What happened to the pound after Andy Burnham’s first speech?

Reuters reported that sterling edged up after Burnham’s first major economic speech when he said he would stick to Labour’s fiscal rules. However, sterling was still down 1.7% against the dollar over the month as a whole.

Did gilt yields rise or fall after Burnham’s speech?

They eased. Market coverage after the speech showed gilt yields edging lower as investors were reassured by Burnham’s emphasis on fiscal discipline.

What are the current corporation tax rates in the UK?

For 2026, the small profits rate is 19% below £50,000 of taxable profits, the main rate is 25% above £250,000, and marginal relief applies between those thresholds.

What is employer National Insurance now?

Employer National Insurance is 15%, and the secondary threshold was cut to £5,000 from April 2025.

Why is Reform UK seen as an economic risk?

Because the Institute for Fiscal Studies has repeatedly argued that Reform’s tax cuts and spending pledges do not add up, with savings overstated, costs understated and major fiscal gaps left unresolved.

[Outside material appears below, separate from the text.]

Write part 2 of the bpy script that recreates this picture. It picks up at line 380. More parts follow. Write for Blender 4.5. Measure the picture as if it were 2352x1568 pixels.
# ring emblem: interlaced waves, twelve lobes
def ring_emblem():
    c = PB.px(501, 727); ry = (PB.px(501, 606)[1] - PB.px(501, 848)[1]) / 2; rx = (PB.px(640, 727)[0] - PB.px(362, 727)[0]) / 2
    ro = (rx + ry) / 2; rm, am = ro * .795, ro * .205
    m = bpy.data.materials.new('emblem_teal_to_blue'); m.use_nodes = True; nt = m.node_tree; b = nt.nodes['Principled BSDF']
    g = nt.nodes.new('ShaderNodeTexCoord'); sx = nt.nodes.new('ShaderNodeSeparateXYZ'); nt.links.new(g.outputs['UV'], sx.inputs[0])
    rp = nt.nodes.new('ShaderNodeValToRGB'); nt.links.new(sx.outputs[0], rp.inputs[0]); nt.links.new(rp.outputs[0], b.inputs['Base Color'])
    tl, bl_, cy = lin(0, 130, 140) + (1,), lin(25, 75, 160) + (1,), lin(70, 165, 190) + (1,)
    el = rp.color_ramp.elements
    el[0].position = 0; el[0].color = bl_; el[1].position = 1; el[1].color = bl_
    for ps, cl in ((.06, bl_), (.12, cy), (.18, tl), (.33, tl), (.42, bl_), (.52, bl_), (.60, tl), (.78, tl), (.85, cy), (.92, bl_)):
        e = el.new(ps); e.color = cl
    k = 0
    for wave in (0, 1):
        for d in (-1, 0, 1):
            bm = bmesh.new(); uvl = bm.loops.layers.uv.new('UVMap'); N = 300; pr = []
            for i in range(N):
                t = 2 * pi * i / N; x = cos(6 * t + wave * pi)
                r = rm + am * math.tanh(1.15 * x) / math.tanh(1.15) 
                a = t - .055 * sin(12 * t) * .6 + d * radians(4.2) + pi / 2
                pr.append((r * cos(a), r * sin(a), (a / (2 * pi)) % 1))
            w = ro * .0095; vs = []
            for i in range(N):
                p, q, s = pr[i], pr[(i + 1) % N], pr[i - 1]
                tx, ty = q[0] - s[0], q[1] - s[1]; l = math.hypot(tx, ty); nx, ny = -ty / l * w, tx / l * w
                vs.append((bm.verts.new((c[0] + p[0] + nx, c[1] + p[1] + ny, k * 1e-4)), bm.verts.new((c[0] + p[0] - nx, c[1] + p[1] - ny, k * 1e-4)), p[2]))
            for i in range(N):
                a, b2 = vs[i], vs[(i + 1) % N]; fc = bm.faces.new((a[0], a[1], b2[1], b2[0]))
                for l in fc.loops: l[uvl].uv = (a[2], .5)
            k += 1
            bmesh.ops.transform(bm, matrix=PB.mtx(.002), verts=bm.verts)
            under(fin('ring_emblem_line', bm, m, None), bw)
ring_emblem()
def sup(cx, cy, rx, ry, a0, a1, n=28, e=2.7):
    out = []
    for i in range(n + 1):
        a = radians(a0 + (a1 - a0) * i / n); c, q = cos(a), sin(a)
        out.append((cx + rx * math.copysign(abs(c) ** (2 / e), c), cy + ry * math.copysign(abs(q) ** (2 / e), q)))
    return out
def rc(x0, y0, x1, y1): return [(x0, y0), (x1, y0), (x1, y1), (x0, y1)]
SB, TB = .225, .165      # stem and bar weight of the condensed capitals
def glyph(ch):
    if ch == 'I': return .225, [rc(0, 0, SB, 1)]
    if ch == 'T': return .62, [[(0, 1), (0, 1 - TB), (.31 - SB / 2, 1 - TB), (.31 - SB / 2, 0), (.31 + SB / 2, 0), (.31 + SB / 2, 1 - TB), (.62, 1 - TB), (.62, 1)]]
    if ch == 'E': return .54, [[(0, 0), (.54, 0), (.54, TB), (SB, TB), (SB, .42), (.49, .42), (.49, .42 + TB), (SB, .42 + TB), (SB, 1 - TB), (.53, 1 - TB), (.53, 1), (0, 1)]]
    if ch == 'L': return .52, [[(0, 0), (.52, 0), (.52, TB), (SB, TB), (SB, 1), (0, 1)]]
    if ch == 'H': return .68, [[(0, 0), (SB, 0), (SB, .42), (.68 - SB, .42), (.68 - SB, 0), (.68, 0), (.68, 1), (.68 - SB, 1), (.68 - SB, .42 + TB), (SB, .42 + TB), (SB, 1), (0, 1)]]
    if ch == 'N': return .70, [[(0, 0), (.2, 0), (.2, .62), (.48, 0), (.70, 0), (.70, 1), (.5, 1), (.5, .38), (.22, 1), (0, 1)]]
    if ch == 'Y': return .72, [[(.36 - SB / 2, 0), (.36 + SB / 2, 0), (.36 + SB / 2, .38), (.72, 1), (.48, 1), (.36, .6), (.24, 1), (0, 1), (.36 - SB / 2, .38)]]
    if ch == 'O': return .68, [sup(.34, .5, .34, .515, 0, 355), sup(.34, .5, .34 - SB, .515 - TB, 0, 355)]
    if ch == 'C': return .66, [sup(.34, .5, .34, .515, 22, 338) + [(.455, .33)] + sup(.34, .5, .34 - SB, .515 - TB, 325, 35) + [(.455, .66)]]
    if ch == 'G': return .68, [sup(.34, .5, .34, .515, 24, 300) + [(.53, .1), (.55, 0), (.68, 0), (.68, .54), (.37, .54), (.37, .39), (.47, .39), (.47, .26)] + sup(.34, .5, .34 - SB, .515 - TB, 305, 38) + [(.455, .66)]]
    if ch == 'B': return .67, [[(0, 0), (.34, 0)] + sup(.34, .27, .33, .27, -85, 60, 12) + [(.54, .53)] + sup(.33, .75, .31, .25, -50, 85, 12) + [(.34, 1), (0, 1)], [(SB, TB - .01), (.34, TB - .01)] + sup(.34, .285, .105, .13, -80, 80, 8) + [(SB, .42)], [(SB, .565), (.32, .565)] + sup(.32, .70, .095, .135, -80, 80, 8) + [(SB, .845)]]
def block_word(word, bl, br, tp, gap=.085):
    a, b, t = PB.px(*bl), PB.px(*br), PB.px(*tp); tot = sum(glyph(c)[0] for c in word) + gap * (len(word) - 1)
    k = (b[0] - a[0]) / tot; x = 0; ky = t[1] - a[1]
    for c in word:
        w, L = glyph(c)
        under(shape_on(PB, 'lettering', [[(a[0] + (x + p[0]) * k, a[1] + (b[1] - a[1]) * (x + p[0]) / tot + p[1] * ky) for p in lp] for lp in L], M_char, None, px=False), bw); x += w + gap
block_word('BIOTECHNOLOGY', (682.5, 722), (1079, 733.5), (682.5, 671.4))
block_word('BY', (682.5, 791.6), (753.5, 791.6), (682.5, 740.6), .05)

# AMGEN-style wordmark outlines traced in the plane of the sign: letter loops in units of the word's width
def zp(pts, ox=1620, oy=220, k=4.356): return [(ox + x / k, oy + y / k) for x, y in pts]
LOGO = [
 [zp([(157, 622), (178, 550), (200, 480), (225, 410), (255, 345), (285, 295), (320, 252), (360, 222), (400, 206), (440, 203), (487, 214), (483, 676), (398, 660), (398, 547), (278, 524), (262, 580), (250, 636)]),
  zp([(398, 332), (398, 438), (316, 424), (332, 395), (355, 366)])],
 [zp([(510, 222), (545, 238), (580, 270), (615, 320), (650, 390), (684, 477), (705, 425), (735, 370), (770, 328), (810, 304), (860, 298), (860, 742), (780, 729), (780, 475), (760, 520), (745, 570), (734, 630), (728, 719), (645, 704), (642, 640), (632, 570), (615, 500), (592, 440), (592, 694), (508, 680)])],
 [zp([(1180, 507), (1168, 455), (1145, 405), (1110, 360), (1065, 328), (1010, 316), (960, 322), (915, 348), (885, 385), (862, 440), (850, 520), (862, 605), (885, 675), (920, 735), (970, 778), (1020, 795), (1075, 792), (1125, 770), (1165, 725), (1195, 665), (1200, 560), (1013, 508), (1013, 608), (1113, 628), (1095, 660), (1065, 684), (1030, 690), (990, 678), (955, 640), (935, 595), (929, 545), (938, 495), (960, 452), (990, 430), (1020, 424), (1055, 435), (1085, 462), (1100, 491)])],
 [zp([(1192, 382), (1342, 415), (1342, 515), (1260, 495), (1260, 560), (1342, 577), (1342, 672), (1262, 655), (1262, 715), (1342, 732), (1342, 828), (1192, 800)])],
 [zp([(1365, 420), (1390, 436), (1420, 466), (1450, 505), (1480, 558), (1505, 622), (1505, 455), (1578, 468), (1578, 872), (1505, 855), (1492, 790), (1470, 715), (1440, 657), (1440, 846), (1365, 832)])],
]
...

What should Burnham focus on first?

The strongest early priorities would be fiscal credibility, housing and Stamp Duty reform, business tax reform, lower taxes on hiring, and turning devolution into an actual growth strategy. That is partly inference, but it follows from both the current market backdrop and Burnham’s own opening emphasis on regional rebalancing and fiscal discipline.